Déby first won the admiration of the West as a military tactician in
1987, when as the commander of Chadian forces he sent his men’s Toyota
pickup trucks racing through the desert to outflank Colonel Qaddafi’s
Libyan forces with a swift pincer movement. These days, the commander
chafes at Nigeria’s lack of coordination with his forces, and the much
larger country’s apparent immobility on its own terrain.
Mr. Déby’s anger at the Nigerians was barely restrained in the interview.
“All we’re doing is standing in place,” Mr.

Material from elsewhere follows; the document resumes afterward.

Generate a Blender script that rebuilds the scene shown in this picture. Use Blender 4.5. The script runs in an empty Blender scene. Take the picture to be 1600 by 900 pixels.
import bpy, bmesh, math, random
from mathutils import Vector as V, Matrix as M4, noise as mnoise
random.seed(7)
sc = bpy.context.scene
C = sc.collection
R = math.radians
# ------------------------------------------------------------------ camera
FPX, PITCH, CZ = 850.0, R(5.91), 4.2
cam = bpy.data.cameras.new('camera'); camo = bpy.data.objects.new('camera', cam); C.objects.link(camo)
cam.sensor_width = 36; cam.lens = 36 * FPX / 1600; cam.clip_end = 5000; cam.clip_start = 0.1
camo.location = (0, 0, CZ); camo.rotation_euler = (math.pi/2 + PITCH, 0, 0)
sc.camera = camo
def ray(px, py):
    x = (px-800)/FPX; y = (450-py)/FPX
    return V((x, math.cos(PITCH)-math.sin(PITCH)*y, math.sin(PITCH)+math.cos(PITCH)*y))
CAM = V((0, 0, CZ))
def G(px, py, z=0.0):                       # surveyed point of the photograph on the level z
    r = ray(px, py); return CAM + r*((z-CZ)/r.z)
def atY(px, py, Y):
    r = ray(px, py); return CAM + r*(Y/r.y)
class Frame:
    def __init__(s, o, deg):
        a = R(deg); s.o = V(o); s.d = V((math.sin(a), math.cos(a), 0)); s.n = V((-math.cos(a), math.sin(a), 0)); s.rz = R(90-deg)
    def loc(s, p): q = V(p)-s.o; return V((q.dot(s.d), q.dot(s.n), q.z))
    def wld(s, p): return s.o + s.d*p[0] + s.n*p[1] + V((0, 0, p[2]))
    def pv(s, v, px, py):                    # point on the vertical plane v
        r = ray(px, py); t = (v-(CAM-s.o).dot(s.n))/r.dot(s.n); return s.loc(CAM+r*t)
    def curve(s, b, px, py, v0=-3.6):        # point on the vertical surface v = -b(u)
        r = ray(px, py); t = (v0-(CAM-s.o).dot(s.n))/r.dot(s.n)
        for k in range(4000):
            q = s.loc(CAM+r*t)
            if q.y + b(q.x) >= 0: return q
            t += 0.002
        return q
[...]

Déby said. “And it is to the advantage of Boko Haram.”
“We’ve
been on the terrain for two months, and we haven’t seen a single
Nigerian soldier,” he added. “There is a definite deficit of
coordination, and a lack of common action.”
He
said that time was running out for a larger victory against Boko Haram.
“Soon it will be rainy season,” he said, explaining that it will be
more difficult for troops to maneuver. “This will give Boko Haram a
three-month bonus.”
The
Nigerians, for their part, are publicly dismissive of their smaller
neighbor, still insisting that it is they who are doing the heavy
lifting against Boko Haram, not Mr. Déby’s forces.
Diplomats
and analysts acknowledge that the Nigerians have finally gotten into
the fight, along with the help of South African mercenaries. But they
still view Chad as an indispensable force. “I don’t see any way of
successfully confronting the Boko Haram without Chadian assistance,”
said the veteran diplomat.
That
Western recognition for Mr. Déby and his army chafes, in turn, at the
opposition and civil society in Chad, systematically locked out of power
for years.
“The
responsibility of the West is huge,” Mr. Kebzabo said angrily. “They’ve
found someone to do their dirty work. Then, they close their eyes.”